» Set task:
Repeat exactly the lines from the start through the line with "return FWD +", both ends included.

------------------------------------------------

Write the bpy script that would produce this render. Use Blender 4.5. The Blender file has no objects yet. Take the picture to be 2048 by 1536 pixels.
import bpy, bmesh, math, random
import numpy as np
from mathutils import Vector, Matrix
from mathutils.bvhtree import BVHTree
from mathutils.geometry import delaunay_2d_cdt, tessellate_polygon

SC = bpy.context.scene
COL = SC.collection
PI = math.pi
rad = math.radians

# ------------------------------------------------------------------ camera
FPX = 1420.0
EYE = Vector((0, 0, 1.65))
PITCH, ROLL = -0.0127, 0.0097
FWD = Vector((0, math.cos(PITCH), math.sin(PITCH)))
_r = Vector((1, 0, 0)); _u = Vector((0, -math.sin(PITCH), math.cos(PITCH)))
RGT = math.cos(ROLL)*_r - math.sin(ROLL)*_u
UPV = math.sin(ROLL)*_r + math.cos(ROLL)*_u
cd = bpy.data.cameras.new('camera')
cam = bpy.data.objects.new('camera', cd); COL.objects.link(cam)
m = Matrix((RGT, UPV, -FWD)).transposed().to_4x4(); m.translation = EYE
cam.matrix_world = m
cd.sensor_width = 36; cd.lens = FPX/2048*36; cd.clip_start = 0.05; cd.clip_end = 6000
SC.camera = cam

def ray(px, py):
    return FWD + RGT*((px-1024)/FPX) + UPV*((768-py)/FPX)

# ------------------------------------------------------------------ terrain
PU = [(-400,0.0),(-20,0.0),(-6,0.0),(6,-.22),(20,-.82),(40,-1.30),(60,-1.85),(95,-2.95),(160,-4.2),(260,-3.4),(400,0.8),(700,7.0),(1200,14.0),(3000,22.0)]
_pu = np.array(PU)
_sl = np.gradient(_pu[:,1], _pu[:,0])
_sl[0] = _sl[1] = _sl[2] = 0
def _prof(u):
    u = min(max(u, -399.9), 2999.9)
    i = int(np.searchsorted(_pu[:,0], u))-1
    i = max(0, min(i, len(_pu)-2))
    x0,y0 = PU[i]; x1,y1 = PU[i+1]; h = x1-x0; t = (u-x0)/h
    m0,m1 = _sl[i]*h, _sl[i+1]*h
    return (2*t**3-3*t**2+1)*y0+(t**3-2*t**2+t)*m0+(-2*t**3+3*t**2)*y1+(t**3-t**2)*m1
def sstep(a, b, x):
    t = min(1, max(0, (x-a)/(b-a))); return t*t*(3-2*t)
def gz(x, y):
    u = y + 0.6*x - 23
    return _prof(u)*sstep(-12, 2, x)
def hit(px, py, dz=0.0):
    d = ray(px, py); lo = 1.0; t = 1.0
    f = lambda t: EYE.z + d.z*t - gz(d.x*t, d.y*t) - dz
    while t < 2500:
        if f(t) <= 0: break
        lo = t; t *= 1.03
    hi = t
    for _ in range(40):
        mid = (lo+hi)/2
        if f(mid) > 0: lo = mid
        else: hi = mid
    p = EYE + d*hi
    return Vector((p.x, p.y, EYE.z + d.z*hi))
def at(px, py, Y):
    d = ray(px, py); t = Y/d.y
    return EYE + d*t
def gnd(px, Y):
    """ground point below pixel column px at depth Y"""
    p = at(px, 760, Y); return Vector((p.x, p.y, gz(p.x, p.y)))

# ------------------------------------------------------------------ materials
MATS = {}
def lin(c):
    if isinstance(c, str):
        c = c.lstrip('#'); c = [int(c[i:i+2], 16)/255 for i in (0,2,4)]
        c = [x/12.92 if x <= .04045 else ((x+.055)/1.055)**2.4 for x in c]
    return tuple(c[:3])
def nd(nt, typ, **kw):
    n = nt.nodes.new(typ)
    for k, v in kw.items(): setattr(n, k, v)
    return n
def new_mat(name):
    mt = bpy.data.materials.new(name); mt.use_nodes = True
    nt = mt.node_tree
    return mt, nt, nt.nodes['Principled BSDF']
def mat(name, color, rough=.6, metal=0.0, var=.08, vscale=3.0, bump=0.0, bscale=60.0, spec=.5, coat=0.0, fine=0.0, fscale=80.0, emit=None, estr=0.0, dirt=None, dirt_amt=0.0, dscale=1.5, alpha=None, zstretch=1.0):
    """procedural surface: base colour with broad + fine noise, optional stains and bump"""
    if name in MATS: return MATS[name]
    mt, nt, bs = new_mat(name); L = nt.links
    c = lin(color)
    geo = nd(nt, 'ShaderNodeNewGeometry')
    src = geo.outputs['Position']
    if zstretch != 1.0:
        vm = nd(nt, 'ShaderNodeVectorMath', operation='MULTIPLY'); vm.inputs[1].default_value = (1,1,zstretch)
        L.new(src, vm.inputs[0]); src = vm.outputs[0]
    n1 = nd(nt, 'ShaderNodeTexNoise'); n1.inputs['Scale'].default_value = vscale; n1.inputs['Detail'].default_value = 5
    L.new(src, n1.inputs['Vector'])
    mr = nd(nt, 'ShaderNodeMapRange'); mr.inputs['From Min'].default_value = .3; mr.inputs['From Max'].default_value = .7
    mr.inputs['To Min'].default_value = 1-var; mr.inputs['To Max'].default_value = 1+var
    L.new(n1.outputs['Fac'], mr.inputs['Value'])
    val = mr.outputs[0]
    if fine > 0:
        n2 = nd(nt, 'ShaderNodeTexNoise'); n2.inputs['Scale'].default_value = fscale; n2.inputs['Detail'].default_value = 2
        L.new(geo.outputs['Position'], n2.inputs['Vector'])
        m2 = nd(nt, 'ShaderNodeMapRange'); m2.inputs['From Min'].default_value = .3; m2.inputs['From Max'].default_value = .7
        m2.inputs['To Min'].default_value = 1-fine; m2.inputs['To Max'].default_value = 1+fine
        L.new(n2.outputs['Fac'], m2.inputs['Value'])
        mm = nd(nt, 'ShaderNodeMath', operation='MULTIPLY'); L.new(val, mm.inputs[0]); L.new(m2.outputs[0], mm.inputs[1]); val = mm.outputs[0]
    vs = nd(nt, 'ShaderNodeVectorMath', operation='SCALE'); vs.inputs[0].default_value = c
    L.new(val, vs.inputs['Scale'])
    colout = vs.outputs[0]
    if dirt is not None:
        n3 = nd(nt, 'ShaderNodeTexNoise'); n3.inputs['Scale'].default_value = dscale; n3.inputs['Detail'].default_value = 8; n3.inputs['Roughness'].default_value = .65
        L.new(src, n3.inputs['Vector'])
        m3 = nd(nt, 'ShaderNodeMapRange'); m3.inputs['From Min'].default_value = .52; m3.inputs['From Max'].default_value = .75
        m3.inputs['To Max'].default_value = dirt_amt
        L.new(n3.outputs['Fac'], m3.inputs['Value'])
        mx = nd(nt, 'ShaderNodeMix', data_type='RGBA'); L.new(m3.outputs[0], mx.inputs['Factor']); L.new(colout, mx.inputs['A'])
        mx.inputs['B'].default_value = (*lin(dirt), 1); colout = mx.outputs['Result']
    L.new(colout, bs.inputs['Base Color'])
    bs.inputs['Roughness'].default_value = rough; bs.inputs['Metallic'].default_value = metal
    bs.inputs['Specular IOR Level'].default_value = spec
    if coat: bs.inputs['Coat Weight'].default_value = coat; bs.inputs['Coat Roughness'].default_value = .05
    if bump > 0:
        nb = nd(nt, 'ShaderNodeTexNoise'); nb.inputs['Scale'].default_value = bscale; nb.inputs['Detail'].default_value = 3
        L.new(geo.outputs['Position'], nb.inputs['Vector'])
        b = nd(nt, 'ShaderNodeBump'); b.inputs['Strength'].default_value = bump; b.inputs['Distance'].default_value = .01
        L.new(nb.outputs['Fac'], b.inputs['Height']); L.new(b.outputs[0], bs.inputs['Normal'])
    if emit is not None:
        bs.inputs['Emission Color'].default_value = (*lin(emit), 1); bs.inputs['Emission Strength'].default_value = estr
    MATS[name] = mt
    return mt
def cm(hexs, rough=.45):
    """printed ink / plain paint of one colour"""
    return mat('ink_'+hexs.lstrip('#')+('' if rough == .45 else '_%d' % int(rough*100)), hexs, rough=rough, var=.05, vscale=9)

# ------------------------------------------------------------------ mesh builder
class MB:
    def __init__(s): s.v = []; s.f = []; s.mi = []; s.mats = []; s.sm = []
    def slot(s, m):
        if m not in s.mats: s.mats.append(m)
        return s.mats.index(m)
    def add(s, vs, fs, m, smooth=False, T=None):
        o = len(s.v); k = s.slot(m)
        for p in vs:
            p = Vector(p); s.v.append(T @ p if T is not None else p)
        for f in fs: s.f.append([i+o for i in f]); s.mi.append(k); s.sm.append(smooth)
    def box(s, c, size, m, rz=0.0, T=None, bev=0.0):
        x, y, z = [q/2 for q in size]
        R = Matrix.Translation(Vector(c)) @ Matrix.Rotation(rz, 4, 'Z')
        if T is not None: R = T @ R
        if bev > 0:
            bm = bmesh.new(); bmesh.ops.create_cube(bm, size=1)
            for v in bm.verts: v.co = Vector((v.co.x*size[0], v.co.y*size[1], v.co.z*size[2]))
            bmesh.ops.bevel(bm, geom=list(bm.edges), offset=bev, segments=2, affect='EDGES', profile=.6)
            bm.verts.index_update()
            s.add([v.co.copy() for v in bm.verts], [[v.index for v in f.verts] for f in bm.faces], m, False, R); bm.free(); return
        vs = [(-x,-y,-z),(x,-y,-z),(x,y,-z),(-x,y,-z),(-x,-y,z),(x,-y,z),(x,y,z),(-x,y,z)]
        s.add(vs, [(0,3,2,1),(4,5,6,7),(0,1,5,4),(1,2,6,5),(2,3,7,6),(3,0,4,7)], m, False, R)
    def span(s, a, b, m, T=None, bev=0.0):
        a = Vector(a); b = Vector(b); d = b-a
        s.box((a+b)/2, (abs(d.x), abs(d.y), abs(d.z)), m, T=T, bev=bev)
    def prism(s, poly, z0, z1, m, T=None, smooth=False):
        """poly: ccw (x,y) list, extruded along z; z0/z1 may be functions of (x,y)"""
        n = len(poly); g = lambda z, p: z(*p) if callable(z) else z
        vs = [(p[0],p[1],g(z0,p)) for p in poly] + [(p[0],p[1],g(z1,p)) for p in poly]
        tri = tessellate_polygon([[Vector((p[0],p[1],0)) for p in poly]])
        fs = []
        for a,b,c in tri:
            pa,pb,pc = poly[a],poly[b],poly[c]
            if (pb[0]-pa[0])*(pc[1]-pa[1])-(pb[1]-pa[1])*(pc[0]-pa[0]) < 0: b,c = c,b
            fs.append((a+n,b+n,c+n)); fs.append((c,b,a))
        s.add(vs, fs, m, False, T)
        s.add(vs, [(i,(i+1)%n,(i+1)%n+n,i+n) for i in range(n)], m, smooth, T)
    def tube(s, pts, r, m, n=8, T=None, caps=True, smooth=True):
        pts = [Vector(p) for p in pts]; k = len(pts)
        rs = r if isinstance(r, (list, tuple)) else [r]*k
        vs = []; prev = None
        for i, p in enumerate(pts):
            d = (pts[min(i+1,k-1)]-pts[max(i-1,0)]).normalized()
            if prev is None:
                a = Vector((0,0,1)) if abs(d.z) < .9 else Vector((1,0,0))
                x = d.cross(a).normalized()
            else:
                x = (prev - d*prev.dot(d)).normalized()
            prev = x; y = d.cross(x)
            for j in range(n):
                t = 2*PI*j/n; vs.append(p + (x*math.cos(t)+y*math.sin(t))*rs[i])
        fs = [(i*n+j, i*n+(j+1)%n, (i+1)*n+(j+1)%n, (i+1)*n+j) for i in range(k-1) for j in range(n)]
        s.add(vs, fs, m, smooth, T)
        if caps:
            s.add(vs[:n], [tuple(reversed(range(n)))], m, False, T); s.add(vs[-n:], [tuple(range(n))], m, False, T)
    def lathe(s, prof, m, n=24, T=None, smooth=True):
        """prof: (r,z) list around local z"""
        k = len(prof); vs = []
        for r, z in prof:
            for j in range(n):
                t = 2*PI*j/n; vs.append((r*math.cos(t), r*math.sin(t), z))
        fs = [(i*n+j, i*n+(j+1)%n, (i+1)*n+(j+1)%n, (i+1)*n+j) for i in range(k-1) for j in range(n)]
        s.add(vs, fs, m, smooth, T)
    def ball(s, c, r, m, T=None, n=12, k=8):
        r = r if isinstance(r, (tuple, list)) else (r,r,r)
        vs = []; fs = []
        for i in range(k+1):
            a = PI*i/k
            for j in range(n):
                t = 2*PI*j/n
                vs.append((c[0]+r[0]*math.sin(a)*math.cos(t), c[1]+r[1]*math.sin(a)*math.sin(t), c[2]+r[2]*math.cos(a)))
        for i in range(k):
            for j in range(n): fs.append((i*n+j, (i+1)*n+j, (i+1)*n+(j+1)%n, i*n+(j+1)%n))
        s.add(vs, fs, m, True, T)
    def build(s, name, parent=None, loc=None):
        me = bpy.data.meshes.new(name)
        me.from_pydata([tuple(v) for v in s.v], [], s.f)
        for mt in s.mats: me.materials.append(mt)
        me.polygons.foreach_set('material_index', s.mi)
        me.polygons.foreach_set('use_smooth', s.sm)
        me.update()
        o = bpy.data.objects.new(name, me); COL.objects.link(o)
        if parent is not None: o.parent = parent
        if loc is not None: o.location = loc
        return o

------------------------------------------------

» Task answer:
Write the bpy script that would produce this render. Use Blender 4.5. The Blender file has no objects yet. Take the picture to be 2048 by 1536 pixels.
import bpy, bmesh, math, random
import numpy as np
from mathutils import Vector, Matrix
from mathutils.bvhtree import BVHTree
from mathutils.geometry import delaunay_2d_cdt, tessellate_polygon

SC = bpy.context.scene
COL = SC.collection
PI = math.pi
rad = math.radians

# ------------------------------------------------------------------ camera
FPX = 1420.0
EYE = Vector((0, 0, 1.65))
PITCH, ROLL = -0.0127, 0.0097
FWD = Vector((0, math.cos(PITCH), math.sin(PITCH)))
_r = Vector((1, 0, 0)); _u = Vector((0, -math.sin(PITCH), math.cos(PITCH)))
RGT = math.cos(ROLL)*_r - math.sin(ROLL)*_u
UPV = math.sin(ROLL)*_r + math.cos(ROLL)*_u
cd = bpy.data.cameras.new('camera')
cam = bpy.data.objects.new('camera', cd); COL.objects.link(cam)
m = Matrix((RGT, UPV, -FWD)).transposed().to_4x4(); m.translation = EYE
cam.matrix_world = m
cd.sensor_width = 36; cd.lens = FPX/2048*36; cd.clip_start = 0.05; cd.clip_end = 6000
SC.camera = cam

def ray(px, py):
    return FWD + RGT*((px-1024)/FPX) + UPV*((768-py)/FPX)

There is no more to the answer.